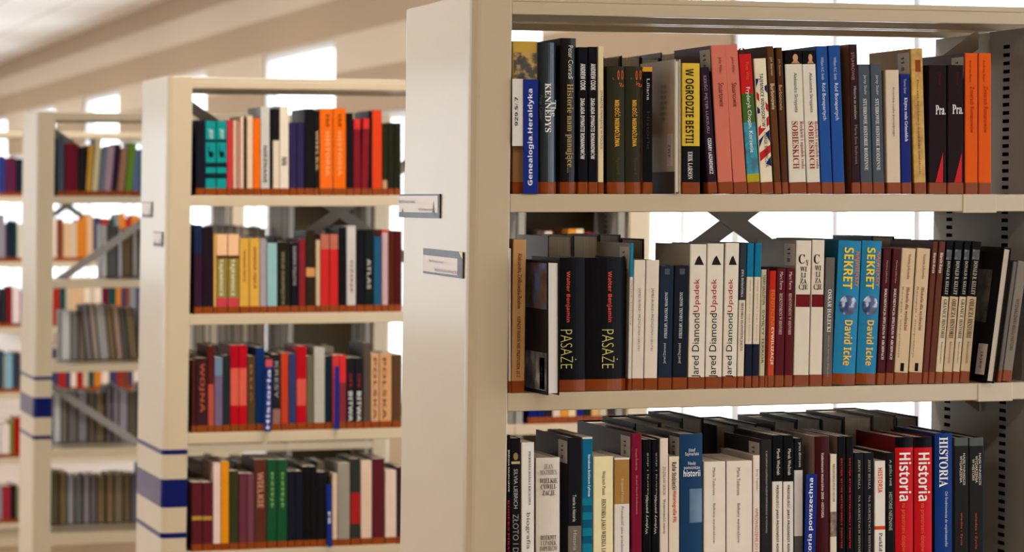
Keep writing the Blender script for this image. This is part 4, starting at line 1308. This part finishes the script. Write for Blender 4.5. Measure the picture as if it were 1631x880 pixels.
TQ = (24, 150, 146)
OR = (240, 110, 16)
tqsegs = [(435, TQ), (450, (20, 44, 48)), (565, TQ), (592, (20, 44, 48)), (625, TQ), (655, (20, 44, 48)), (0, TQ)]
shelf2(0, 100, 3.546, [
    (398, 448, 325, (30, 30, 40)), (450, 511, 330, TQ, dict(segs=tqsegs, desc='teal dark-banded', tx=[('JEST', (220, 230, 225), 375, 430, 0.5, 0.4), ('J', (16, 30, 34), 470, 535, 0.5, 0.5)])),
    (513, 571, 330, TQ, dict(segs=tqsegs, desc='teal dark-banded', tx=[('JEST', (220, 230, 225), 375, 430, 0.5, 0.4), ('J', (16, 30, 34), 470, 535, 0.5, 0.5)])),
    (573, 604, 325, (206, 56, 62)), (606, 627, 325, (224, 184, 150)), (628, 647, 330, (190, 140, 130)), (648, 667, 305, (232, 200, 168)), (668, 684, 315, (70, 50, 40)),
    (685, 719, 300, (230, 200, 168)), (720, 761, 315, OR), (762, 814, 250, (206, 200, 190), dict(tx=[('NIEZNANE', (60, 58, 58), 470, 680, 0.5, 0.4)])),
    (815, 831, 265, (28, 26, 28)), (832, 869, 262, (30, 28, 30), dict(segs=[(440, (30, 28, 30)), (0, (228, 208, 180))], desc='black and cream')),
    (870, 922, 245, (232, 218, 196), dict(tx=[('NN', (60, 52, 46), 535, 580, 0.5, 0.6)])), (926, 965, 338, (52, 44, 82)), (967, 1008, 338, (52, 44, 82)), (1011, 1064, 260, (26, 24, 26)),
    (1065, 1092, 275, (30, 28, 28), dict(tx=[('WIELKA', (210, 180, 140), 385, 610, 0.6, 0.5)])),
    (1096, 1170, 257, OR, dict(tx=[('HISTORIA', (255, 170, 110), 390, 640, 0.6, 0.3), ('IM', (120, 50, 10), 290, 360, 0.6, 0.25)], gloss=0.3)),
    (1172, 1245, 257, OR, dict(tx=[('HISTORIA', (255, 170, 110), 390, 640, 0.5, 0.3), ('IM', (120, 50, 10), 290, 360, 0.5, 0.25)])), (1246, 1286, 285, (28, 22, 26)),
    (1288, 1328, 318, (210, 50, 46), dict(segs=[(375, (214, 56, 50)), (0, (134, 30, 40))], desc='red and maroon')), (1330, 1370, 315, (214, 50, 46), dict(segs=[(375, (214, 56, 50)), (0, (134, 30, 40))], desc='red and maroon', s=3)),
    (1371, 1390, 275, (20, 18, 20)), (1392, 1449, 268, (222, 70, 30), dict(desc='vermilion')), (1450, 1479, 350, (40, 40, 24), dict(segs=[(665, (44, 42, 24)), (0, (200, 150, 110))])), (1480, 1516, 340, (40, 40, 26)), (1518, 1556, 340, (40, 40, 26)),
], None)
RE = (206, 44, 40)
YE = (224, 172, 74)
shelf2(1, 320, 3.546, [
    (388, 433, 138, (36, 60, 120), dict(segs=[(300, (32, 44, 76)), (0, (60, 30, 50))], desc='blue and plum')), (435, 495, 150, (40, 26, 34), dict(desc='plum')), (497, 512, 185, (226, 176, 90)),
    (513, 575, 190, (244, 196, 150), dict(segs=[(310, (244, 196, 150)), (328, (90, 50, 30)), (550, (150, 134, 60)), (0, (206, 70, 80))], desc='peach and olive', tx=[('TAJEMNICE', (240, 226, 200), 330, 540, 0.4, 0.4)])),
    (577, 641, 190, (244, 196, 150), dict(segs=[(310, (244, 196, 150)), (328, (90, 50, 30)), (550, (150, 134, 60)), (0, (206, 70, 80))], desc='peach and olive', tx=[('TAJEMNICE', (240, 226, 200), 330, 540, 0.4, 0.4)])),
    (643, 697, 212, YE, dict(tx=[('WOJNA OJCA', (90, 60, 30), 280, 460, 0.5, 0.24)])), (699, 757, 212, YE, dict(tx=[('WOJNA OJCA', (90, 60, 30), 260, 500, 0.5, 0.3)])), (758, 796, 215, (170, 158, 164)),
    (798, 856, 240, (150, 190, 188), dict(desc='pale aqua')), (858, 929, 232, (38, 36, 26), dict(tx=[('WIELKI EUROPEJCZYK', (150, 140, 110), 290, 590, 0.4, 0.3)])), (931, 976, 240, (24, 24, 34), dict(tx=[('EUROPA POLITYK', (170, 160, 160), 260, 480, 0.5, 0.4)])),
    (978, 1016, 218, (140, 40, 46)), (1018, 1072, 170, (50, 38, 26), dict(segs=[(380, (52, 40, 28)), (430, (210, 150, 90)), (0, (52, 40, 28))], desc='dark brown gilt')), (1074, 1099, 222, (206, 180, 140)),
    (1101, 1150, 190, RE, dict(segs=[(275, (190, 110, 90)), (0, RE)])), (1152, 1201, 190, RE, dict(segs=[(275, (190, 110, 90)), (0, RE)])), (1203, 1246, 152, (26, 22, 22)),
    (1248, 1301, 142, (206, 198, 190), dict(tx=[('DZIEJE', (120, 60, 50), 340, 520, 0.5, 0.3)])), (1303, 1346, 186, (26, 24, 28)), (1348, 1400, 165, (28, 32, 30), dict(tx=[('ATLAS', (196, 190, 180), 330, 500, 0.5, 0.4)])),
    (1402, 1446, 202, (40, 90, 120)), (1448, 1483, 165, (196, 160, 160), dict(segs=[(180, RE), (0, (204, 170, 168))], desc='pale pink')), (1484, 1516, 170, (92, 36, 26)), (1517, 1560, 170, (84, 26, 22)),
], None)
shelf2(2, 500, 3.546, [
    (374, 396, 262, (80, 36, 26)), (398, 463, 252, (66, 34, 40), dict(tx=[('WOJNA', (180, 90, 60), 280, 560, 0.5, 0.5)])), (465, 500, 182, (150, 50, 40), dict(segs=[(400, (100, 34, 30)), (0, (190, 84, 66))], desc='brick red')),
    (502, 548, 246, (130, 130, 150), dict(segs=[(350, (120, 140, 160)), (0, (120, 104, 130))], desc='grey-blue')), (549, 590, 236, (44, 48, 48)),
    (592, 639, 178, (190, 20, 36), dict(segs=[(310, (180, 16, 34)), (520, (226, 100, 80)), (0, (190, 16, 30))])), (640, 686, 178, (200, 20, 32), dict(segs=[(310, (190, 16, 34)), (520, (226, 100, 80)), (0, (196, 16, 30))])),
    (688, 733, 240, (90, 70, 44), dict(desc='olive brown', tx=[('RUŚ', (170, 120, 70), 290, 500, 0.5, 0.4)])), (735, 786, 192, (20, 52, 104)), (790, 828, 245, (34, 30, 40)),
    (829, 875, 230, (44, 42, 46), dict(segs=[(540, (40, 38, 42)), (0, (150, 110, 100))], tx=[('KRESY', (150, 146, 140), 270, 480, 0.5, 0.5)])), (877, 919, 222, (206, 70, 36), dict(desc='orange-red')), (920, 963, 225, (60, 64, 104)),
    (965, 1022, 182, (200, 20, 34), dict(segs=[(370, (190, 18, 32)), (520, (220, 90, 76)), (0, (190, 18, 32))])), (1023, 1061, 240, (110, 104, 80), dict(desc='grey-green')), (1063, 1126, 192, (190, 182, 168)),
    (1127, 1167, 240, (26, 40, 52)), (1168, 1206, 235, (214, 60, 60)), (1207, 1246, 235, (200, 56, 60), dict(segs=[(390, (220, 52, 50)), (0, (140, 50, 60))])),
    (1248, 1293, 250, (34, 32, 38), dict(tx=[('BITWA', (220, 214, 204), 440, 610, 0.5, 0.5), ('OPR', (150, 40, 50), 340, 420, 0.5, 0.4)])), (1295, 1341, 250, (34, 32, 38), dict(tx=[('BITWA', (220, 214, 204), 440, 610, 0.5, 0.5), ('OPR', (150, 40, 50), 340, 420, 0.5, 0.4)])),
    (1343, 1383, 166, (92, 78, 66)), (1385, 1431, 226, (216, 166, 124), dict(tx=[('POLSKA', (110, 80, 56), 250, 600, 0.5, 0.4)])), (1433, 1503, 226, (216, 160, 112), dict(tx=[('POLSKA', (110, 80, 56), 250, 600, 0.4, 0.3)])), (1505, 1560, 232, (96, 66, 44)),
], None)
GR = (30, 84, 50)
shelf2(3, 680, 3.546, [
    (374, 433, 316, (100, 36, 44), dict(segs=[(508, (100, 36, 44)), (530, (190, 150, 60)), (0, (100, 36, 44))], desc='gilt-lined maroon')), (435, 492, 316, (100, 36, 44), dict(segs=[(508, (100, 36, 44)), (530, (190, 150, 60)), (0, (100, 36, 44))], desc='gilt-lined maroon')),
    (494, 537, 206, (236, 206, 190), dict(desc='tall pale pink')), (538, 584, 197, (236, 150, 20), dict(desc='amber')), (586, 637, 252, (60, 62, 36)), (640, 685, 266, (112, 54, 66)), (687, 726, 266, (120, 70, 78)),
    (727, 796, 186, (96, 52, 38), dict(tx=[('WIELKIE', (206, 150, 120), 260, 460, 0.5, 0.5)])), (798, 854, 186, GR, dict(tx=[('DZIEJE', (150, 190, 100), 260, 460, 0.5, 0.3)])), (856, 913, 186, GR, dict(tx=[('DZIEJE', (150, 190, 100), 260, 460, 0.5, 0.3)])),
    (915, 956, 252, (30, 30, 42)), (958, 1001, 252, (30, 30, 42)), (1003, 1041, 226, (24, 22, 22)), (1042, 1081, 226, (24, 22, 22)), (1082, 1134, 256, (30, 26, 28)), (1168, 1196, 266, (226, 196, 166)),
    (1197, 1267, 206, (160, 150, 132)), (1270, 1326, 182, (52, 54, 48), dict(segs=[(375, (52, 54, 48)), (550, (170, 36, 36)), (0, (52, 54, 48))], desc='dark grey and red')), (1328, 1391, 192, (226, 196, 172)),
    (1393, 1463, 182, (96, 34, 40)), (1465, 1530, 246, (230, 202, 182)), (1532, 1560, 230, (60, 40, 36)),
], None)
divider(1, 2, 420.5, 431.5, 573, 'Historia', 'tilted pink-headed divider strip on third shelf of second bookcase', text_y=(590, 684), rec=-0.02, s=2.5, head=0.02)
divider(1, 2, 532, 539.5, 584, '', 'narrow blue divider strip against red book, third shelf of second bookcase', rec=-0.012, s=1.0)
divider(1, 3, 521.5, 529.5, 772, '94', 'blue divider strip beside cream book, fourth shelf of second bookcase', text_y=(815, 835), rec=-0.012, s=-2)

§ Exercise
Copy nothing but the lines from the top of the material through the line holding "(513, 571, 330, TQ, dict(segs=tqsegs, desc='teal", exactly as written; omit pictures.

§ Solution for this problem
Keep writing the Blender script for this image. This is part 4, starting at line 1308. This part finishes the script. Write for Blender 4.5. Measure the picture as if it were 1631x880 pixels.
TQ = (24, 150, 146)
OR = (240, 110, 16)
tqsegs = [(435, TQ), (450, (20, 44, 48)), (565, TQ), (592, (20, 44, 48)), (625, TQ), (655, (20, 44, 48)), (0, TQ)]
shelf2(0, 100, 3.546, [
    (398, 448, 325, (30, 30, 40)), (450, 511, 330, TQ, dict(segs=tqsegs, desc='teal dark-banded', tx=[('JEST', (220, 230, 225), 375, 430, 0.5, 0.4), ('J', (16, 30, 34), 470, 535, 0.5, 0.5)])),
    (513, 571, 330, TQ, dict(segs=tqsegs, desc='teal dark-banded', tx=[('JEST', (220, 230, 225), 375, 430, 0.5, 0.4), ('J', (16, 30, 34), 470, 535, 0.5, 0.5)])),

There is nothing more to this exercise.